Lo que me indujo a probar suerte con el cuento fue, desde luego, el rumor de que se podían ganar sumas fabulosas en el mercado de las revistas, especialmente en Estados Unidos. El Saturday Evening Post, Collier 's y Lady 's Home Journal pedían continuamente cuentos de cinco mil palabras. Estas revistas tenían ventas enormes y pagaban un dólar por palabra, a veces más. Eran muy selectivas, y podían escoger entre los mejores escritores. Un poco más costosa, y aún más selectiva, era The New Yorker, que por suerte aún pública narrativa breve de gran calidad. Gran Bretaña estaba menos provista, pues el Strand, la mejor revista de cuentos, estaba en vías de extinción (cerró en 1950). Pero aún quedaban muchos cauces, incluidos los semanarios femeninos, que en esos tiempos también tenían enormes ventas y publicaban cuentos y series de mejor calidad de lo que admitían sus críticos. También había pintorescos periódicos como Lilliput, que era exigente y generoso, así como las publicaciones más pretenciosas, Penguin New Writing y Horizon (que también cerró en 1950). Hasta los periódicos publicaban cuentos en ocasiones, y creo recordar que el viejo Evening News londinense publicaba uno cada día de la semana, muy breve, de mil palabras o menos, pero a menudo bellamente construido.

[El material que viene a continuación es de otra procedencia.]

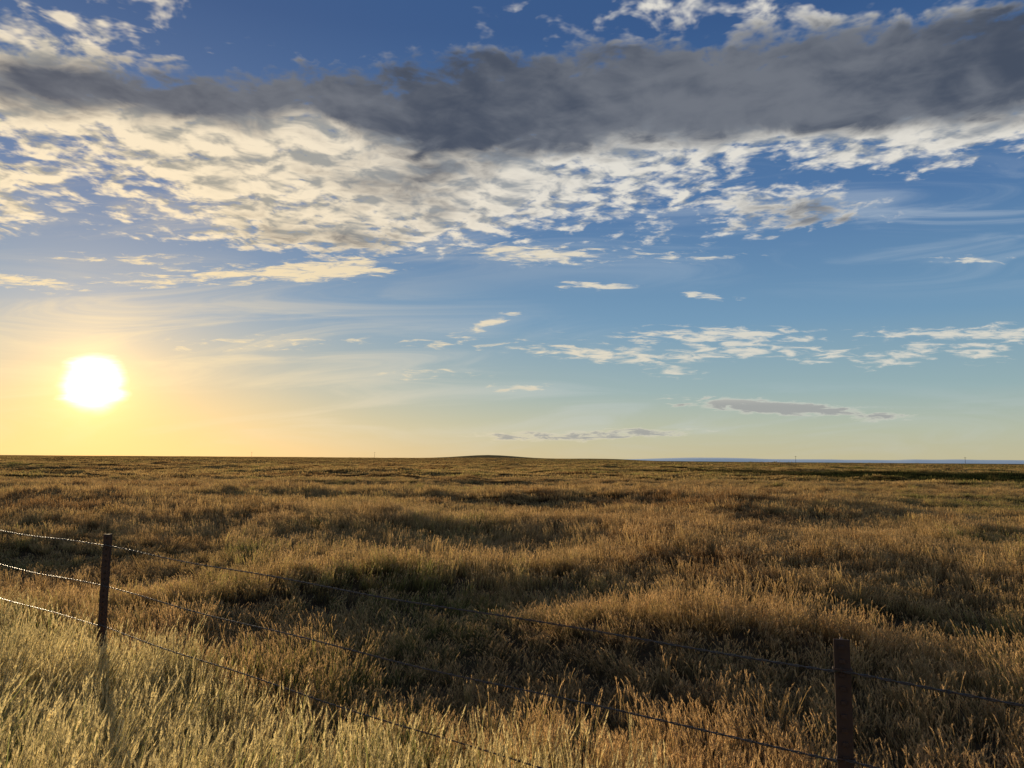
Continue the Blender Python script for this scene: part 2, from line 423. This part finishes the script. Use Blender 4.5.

Con la contracción o desaparición de estos mercados, los narradores ya no pudieron ganarse la vida escribiendo narrativa breve. Es lo que sucedió con Angus Wilson, el escritor con más talento del género desde Maugham, y cuyo The Wrong Set (1949) es uno de los más vibrantes volúmenes de cuentos jamás publicados. Tuvo que dedicarse a la novela, donde nunca brilló con el mismo esplendor. Algunos escritores continuaron practicando ese arte contra viento y marea. V. S. Pritchett, por ejemplo, producía su cuota anual de cuentos de gran calidad hasta hace poco. También he leído sobresalientes compilaciones de escritoras sumamente profesionales como Elizabeth Taylor, Olivia Manning, Doris Lessing y Edna O'Brien. Cuando yo dirigía una publicación, habitualmente editaba un par de cuentos en Navidad, a menudo provistos por Graham Greene, a quien le encantaba escribirlos. Pero es significativo que un narrador de fuste como Evelyn Waugh, que escribió magníficos cuentos en los años 30, escribiera muy pocos en el último tercio de su vida.

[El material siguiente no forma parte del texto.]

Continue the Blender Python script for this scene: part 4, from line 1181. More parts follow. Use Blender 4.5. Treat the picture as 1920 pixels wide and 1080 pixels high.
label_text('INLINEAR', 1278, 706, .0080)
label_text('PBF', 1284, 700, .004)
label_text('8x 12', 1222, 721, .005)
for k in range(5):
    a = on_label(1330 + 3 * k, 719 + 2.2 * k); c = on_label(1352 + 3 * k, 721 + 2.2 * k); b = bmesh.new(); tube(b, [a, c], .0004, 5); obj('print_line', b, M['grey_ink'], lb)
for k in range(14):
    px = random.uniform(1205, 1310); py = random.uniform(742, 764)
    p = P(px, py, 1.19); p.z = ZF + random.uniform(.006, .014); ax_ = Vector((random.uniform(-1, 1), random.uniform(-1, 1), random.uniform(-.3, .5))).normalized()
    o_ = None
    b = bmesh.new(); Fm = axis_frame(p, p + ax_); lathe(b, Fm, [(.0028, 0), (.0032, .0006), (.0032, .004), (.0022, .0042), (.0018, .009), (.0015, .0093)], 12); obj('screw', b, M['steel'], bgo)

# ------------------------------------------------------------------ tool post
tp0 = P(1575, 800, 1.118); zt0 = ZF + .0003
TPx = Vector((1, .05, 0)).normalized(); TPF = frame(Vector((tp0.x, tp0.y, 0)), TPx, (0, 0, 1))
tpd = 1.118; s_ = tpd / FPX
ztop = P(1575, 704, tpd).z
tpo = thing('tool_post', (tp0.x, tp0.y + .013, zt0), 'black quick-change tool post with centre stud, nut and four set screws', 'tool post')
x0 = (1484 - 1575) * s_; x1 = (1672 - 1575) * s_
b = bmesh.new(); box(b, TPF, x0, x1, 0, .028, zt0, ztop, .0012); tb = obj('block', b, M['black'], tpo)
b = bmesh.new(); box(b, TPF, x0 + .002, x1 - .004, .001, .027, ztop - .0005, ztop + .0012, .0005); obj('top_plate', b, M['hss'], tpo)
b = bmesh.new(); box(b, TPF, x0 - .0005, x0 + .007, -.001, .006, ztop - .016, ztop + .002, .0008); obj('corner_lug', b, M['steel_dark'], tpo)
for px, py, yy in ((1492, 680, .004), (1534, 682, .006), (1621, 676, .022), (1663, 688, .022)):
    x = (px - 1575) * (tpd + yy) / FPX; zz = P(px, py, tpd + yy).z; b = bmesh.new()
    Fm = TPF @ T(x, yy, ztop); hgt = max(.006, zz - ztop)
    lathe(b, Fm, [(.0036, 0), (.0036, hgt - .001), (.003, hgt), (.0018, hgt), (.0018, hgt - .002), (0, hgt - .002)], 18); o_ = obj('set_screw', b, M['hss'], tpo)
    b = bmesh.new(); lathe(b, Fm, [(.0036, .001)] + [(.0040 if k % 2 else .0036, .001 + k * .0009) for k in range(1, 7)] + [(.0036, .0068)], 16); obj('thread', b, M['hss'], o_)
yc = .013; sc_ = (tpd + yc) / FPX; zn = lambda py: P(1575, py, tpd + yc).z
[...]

Hay dos maneras de defender el cuento. Desde el punto de vista del lector, hay muchas ventajas en un cuento de cinco a diez mil palabras que le permitirá entretenerse durante un viaje en tren o una tarde ociosa. Una revista se puede llevar en el maletín mejor que un libro. Lo más importante, sin embargo, es que hay muchas ideas de primer orden que son deliciosas cuando se cuentan con brevedad pero no se pueden expandir a la longitud de la novela. La vida breve y feliz de Francis Macomber de Hemingway es el cuento perfecto con su magnífica economía de medios y su tenso vigor, pero sería una lata -más aún, no funcionaría en absoluto- como trama de una novela de setenta y cinco mil palabras. Kipling era un cuentista natural que no se sentía cómodo con la forma y la longitud de la novela. The Light That Failed está vigorosamente concebida, pero algo falla en ella. Somerset Maugham escribió novelas de gran éxito, pero sus cuentos pertenecen a un arte más elevado. Su mejor novela, Cakes and Ale, se podría describir como un cuento muy largo.

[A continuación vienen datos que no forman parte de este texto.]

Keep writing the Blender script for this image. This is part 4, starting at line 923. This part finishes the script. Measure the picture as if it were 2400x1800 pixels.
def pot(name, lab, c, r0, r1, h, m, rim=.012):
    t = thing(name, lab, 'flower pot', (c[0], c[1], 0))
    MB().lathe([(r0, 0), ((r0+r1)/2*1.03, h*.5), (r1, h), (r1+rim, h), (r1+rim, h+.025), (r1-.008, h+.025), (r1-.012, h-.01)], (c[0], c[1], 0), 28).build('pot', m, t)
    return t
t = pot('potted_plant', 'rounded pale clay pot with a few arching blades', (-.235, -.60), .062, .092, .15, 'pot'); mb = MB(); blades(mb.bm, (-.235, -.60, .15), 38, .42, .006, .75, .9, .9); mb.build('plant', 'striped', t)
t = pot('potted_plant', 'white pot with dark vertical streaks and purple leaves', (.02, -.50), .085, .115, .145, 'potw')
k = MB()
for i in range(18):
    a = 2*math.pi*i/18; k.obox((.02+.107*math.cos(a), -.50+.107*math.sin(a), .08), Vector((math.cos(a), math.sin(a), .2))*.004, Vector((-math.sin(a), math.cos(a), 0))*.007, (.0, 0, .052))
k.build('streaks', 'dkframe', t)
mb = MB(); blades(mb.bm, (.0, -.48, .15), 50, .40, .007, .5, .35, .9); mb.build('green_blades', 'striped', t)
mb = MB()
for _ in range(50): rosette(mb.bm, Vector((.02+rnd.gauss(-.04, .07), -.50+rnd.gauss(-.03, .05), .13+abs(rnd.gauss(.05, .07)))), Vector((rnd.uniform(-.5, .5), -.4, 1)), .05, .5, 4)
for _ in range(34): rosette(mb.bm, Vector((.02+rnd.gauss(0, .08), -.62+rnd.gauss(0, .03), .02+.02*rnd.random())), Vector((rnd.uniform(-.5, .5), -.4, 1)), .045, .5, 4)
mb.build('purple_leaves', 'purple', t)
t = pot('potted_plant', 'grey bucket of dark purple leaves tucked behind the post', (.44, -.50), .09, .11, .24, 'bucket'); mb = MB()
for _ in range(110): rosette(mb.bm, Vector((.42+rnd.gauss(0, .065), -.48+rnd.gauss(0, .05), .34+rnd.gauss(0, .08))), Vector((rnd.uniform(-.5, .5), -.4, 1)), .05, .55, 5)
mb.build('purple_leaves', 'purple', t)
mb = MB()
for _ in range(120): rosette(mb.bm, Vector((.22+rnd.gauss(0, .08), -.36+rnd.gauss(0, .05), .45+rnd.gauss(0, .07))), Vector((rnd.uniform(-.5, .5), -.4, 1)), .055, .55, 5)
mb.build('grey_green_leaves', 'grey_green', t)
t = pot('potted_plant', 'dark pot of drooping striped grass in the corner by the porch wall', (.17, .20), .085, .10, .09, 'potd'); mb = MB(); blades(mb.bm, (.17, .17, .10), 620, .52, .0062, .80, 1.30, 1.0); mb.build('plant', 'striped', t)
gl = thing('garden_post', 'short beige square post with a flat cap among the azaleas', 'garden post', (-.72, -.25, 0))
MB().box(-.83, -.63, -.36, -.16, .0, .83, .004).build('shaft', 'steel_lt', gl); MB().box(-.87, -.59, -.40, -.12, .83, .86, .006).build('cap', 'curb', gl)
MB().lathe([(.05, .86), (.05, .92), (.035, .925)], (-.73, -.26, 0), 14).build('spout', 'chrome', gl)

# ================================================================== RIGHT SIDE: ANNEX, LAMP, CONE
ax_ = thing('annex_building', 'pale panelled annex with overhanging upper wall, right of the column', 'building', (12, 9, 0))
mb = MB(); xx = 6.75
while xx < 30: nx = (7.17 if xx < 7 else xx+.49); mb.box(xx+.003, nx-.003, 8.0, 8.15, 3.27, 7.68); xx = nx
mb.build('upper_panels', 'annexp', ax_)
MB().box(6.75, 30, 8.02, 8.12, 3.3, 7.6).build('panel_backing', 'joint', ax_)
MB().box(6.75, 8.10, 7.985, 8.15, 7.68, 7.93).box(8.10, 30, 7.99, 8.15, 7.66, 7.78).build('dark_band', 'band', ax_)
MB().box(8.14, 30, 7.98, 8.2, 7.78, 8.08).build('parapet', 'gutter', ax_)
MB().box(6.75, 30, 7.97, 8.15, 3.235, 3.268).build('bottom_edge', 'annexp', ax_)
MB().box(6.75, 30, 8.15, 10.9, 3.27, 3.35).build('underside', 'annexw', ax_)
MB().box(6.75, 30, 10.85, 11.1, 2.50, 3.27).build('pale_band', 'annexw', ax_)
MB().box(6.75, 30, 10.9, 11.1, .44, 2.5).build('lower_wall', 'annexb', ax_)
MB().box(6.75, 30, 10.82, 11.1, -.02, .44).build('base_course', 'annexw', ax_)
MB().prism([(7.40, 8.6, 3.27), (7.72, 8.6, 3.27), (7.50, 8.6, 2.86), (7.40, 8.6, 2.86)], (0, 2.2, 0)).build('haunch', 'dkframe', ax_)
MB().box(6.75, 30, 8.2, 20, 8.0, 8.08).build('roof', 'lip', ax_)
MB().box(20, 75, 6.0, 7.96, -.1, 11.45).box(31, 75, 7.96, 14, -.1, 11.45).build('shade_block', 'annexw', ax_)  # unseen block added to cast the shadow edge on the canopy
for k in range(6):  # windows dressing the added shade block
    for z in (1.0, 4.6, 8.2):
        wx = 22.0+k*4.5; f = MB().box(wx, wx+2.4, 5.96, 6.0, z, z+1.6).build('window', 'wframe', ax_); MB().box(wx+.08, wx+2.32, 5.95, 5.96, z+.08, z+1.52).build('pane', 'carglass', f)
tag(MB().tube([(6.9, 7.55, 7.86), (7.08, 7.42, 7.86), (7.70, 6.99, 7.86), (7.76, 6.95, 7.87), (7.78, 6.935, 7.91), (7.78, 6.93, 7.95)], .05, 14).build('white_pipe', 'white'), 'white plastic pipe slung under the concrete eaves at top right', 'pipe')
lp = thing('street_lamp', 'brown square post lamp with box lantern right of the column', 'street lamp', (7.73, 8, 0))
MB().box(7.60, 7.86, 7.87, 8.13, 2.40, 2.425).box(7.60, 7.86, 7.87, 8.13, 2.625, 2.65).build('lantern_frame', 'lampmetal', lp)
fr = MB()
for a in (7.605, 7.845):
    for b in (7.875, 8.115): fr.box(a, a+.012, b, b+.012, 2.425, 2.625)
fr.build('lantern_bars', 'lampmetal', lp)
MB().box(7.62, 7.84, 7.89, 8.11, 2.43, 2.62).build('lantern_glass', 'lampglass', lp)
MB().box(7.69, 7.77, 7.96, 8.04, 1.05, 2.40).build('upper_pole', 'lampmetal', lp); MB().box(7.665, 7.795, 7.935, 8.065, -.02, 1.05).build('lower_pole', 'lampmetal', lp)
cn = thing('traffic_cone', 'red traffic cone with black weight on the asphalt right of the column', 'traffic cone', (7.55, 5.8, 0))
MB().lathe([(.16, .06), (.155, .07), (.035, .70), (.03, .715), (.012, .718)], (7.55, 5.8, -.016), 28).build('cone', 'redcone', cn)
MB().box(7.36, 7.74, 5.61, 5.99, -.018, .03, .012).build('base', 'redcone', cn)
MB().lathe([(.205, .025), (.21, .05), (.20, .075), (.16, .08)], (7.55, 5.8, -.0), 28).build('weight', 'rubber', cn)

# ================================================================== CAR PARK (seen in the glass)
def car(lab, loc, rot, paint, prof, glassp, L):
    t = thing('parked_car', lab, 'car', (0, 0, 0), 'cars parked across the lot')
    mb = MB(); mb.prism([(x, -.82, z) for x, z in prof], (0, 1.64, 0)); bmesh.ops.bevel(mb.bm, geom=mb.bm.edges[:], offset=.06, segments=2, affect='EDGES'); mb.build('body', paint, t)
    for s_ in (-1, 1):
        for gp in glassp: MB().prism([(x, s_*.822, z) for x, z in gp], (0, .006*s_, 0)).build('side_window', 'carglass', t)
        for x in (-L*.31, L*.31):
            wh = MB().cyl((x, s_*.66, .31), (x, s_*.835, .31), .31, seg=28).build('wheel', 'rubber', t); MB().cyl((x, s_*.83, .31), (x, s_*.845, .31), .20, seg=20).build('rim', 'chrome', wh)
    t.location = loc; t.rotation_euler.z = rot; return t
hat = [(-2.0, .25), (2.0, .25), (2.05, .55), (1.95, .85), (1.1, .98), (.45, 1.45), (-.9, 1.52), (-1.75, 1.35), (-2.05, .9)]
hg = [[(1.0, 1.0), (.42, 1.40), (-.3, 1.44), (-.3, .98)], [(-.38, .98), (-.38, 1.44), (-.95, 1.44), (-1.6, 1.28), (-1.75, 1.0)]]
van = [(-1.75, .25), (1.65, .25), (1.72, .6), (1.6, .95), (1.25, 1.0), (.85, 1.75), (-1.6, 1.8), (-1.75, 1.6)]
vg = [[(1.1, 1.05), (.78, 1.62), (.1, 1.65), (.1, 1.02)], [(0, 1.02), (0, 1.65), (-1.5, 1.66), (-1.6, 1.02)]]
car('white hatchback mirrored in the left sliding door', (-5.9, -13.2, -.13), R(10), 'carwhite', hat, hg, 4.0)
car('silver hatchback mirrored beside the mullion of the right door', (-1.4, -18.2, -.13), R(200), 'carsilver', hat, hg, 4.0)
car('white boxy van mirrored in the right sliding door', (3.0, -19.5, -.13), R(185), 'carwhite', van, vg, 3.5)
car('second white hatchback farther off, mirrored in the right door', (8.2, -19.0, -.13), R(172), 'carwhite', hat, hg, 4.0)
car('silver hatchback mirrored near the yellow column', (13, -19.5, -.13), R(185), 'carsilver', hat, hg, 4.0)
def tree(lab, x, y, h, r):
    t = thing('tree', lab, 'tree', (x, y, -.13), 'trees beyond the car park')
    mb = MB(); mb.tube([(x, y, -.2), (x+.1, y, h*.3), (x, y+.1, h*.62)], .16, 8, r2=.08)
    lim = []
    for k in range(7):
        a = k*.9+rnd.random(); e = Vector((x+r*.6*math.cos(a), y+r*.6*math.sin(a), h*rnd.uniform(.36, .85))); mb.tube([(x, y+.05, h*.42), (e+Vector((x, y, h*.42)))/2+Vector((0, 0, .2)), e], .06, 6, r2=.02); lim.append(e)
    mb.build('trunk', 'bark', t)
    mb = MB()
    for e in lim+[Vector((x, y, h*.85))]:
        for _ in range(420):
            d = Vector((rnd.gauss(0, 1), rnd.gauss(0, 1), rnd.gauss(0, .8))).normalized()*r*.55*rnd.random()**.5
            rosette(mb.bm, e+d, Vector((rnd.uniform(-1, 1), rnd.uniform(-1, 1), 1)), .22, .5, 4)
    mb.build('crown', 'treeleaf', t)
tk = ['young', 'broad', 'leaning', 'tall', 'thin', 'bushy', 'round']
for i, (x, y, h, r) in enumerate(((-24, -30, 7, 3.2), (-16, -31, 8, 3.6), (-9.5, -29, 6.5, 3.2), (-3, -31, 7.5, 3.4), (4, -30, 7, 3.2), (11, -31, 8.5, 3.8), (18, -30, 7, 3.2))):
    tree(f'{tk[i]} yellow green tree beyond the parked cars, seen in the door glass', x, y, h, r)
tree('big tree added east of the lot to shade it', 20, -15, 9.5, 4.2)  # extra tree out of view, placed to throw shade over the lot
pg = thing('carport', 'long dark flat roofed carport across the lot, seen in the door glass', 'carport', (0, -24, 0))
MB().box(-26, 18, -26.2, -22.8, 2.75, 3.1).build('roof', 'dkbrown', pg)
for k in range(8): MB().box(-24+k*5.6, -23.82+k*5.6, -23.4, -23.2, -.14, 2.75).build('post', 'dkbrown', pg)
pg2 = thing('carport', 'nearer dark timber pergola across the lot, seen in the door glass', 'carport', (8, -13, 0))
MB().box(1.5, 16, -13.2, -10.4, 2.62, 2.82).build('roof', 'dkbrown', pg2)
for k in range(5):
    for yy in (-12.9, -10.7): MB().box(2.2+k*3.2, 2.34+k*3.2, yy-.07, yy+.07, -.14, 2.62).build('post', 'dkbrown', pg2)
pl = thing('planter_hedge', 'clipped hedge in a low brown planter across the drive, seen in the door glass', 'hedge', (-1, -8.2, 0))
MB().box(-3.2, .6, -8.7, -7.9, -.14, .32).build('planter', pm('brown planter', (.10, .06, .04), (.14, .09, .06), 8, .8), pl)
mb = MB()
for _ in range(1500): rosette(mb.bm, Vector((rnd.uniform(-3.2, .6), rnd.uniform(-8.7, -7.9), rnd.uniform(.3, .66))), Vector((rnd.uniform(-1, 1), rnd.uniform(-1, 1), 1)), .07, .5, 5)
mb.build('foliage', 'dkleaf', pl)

Supongo que los escritores siempre producirán cuentos, pero aquellas habilidades que se cultivaron y refinaron en el centenio 1850-1950 no existirán, y los festines de que disfrutábamos no estarán disponibles si los editores no logran crear mercados regulares y remunerativos. Creo que la demanda todavía existe, y la capacidad para satisfacerla todavía estará disponible algunos años, pero poco a poco desaparecerá a menos que los poderosos del mercado editorial hagan un esfuerzo consciente para mantener este arte con vida. ¿Por qué no hay más revistas que publiquen cuentos? También me gustaría ver narrativa en periódicos como el Daily Mail, el Sunday Express, el Mail on Sunday. Sería una excelente idea que aquellos editores que se interesan en nuestra literatura apartaran, todos los años, una suma de dinero para encargar cuentos de alta calidad. Sería una inversión para el futuro, una inversión en los Kiplings, los Hemingways y los Maughams del siglo veintiuno.